Task statement
Leave out the pictures, then output the lines of the records below from the first through the one containing "R = math.radians".

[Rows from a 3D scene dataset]
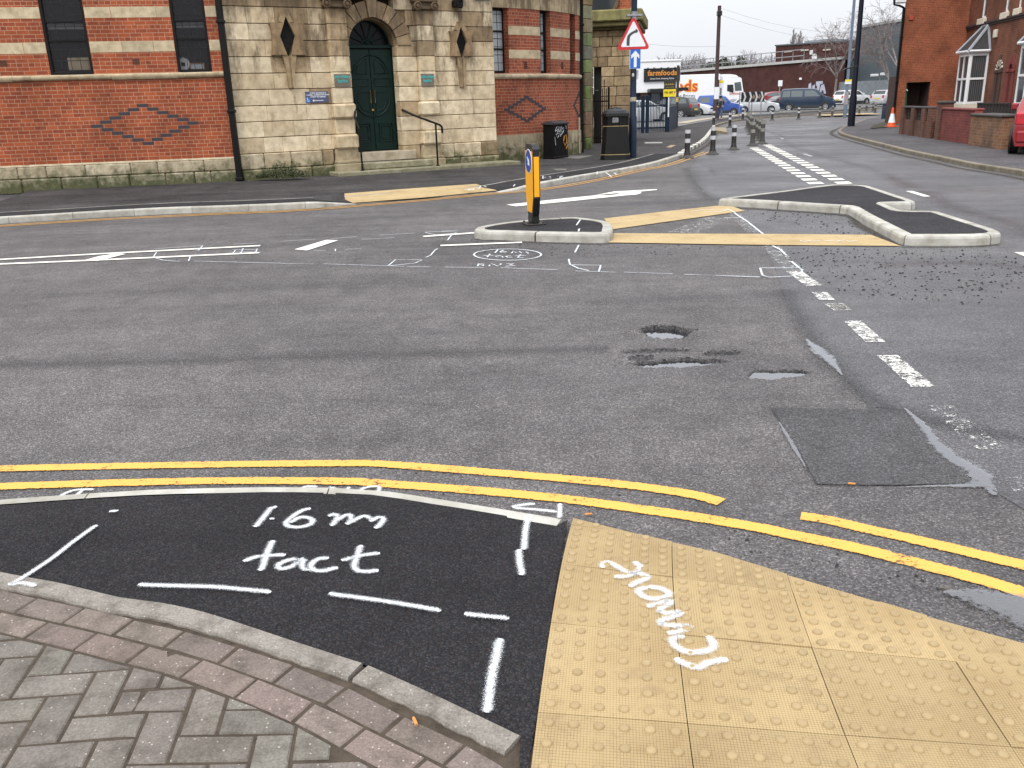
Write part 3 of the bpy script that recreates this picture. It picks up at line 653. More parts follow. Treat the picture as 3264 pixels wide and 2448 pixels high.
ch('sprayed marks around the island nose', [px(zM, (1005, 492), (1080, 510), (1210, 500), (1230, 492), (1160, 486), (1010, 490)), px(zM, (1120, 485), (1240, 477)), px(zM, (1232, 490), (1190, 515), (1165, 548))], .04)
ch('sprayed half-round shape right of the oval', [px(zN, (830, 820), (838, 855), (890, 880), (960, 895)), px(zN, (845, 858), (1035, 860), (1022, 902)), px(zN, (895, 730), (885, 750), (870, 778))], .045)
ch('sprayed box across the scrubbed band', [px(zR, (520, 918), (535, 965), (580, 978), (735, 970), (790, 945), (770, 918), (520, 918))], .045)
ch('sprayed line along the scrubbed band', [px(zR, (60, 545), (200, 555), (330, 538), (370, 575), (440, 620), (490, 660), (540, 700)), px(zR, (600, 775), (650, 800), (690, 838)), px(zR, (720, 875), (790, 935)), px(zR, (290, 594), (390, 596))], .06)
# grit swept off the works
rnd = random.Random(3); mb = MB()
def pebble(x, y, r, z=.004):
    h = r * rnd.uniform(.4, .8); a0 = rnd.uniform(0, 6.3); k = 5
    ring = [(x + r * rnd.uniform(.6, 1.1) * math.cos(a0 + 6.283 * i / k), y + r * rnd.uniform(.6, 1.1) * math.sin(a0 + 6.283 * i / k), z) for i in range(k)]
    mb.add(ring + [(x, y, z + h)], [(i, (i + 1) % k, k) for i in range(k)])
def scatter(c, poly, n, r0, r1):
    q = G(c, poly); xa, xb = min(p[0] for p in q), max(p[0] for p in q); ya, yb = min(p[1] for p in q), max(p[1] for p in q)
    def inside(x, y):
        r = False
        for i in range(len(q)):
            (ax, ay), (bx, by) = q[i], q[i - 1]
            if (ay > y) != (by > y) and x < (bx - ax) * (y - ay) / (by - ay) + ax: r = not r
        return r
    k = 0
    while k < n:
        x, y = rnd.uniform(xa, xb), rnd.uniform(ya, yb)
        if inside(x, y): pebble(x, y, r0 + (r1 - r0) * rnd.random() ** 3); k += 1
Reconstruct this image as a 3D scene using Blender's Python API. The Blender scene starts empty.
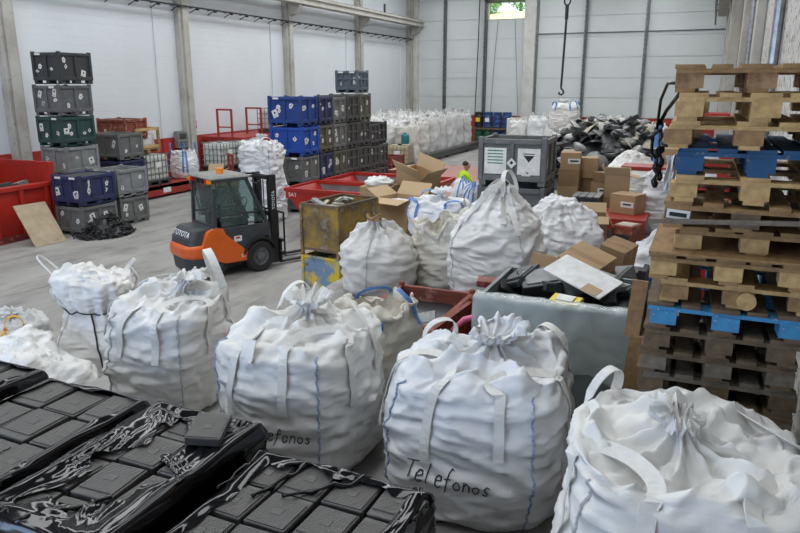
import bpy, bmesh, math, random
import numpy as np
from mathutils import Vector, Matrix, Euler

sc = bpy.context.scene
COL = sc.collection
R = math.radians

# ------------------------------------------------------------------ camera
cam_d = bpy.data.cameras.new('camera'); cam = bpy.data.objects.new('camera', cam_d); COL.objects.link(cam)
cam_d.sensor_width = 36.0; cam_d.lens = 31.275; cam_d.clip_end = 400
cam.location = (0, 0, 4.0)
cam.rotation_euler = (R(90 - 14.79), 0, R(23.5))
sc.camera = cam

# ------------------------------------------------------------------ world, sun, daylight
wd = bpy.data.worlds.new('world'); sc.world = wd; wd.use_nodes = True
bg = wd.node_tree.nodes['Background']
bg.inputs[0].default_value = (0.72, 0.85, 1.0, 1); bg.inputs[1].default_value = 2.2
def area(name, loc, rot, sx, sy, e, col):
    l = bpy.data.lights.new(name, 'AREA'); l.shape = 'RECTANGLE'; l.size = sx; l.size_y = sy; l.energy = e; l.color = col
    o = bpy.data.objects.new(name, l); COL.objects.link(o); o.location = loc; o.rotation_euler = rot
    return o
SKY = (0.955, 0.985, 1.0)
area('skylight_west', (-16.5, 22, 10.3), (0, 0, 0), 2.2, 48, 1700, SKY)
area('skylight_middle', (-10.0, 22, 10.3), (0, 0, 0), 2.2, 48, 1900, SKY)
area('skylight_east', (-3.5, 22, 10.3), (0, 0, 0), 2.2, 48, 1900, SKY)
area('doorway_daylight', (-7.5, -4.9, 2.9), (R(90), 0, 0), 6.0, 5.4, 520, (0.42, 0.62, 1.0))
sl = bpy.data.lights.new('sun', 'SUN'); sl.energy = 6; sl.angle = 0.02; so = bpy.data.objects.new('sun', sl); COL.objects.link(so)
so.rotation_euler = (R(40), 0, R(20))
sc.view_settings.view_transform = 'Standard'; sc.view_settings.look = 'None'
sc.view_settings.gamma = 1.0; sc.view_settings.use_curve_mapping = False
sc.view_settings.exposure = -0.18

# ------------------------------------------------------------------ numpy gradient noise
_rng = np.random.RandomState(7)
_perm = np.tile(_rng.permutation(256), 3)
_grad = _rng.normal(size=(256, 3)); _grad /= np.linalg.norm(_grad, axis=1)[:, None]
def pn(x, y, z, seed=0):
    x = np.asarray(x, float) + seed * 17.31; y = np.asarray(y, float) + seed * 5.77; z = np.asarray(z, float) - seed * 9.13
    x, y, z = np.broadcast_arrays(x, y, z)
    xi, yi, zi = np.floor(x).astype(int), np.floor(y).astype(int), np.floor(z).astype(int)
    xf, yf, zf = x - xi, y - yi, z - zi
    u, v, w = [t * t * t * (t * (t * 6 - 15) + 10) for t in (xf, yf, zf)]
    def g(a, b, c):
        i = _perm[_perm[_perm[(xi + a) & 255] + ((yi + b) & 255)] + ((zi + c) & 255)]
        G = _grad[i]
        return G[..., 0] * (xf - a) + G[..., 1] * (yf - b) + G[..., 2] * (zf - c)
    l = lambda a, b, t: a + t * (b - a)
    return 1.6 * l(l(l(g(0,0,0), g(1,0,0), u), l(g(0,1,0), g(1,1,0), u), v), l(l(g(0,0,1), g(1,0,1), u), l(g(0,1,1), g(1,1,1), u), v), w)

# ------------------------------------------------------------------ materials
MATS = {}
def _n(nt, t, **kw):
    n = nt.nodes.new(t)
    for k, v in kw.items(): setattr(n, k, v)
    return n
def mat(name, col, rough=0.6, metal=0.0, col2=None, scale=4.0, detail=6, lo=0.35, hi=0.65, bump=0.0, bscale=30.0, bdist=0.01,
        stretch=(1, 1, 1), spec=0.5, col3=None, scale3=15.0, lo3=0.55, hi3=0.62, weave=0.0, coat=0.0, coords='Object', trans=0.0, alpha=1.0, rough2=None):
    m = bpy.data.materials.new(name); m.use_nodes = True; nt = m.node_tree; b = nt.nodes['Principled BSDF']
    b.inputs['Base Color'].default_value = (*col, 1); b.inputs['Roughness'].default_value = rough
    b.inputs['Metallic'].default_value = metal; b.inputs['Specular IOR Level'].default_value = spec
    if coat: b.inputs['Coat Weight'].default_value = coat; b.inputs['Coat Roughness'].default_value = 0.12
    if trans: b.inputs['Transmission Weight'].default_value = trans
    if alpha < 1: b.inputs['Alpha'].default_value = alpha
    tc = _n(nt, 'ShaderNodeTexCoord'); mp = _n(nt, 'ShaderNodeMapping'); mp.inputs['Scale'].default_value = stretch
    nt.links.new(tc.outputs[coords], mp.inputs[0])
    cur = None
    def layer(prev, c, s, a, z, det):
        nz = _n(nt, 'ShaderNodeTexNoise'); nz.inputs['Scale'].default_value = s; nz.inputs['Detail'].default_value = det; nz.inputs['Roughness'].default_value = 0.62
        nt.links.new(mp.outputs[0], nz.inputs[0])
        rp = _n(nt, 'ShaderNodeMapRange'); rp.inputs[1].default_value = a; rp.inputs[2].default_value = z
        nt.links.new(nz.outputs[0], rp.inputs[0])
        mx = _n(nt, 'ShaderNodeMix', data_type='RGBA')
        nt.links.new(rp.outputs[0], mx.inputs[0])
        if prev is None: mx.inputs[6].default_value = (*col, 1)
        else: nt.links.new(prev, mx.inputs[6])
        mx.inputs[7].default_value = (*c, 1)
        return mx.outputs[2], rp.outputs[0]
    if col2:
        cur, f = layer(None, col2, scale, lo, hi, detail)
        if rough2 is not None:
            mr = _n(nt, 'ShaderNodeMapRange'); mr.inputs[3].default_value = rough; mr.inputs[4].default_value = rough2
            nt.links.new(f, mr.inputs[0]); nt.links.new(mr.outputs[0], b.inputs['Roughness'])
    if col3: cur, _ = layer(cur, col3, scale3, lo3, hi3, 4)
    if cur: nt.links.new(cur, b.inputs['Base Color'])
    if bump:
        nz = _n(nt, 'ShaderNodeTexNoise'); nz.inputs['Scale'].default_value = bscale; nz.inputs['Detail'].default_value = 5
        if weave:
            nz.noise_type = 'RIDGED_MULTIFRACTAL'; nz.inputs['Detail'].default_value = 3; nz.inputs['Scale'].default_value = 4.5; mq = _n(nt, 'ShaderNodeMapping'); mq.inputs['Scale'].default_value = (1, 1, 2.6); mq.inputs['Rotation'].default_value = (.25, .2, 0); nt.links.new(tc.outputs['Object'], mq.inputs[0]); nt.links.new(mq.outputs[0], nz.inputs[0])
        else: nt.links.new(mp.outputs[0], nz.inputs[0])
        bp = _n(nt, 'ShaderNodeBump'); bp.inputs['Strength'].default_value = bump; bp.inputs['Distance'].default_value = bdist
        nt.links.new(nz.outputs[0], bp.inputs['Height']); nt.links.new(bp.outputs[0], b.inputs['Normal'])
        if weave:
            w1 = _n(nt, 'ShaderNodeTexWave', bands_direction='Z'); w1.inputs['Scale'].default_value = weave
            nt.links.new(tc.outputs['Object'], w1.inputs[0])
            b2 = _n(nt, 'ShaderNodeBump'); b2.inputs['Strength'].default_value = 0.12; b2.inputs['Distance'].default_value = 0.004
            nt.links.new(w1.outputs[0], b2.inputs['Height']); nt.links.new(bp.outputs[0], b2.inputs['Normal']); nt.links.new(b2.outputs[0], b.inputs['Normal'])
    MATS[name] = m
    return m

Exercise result
Write part 3 of the bpy script that recreates this picture. It picks up at line 653. More parts follow. Treat the picture as 3264 pixels wide and 2448 pixels high.
ch('sprayed marks around the island nose', [px(zM, (1005, 492), (1080, 510), (1210, 500), (1230, 492), (1160, 486), (1010, 490)), px(zM, (1120, 485), (1240, 477)), px(zM, (1232, 490), (1190, 515), (1165, 548))], .04)
ch('sprayed half-round shape right of the oval', [px(zN, (830, 820), (838, 855), (890, 880), (960, 895)), px(zN, (845, 858), (1035, 860), (1022, 902)), px(zN, (895, 730), (885, 750), (870, 778))], .045)
ch('sprayed box across the scrubbed band', [px(zR, (520, 918), (535, 965), (580, 978), (735, 970), (790, 945), (770, 918), (520, 918))], .045)
ch('sprayed line along the scrubbed band', [px(zR, (60, 545), (200, 555), (330, 538), (370, 575), (440, 620), (490, 660), (540, 700)), px(zR, (600, 775), (650, 800), (690, 838)), px(zR, (720, 875), (790, 935)), px(zR, (290, 594), (390, 596))], .06)
# grit swept off the works
rnd = random.Random(3); mb = MB()
def pebble(x, y, r, z=.004):
    h = r * rnd.uniform(.4, .8); a0 = rnd.uniform(0, 6.3); k = 5
    ring = [(x + r * rnd.uniform(.6, 1.1) * math.cos(a0 + 6.283 * i / k), y + r * rnd.uniform(.6, 1.1) * math.sin(a0 + 6.283 * i / k), z) for i in range(k)]
    mb.add(ring + [(x, y, z + h)], [(i, (i + 1) % k, k) for i in range(k)])
def scatter(c, poly, n, r0, r1):
    q = G(c, poly); xa, xb = min(p[0] for p in q), max(p[0] for p in q); ya, yb = min(p[1] for p in q), max(p[1] for p in q)
    def inside(x, y):
        r = False
        for i in range(len(q)):
            (ax, ay), (bx, by) = q[i], q[i - 1]
            if (ay > y) != (by > y) and x < (bx - ax) * (y - ay) / (by - ay) + ax: r = not r
        return r
    k = 0
    while k < n:
        x, y = rnd.uniform(xa, xb), rnd.uniform(ya, yb)
        if inside(x, y): pebble(x, y, r0 + (r1 - r0) * rnd.random() ** 3); k += 1
Reconstruct this image as a 3D scene using Blender's Python API. The Blender scene starts empty.
import bpy, bmesh, math, random
import numpy as np
from mathutils import Vector, Matrix, Euler

sc = bpy.context.scene
COL = sc.collection
R = math.radians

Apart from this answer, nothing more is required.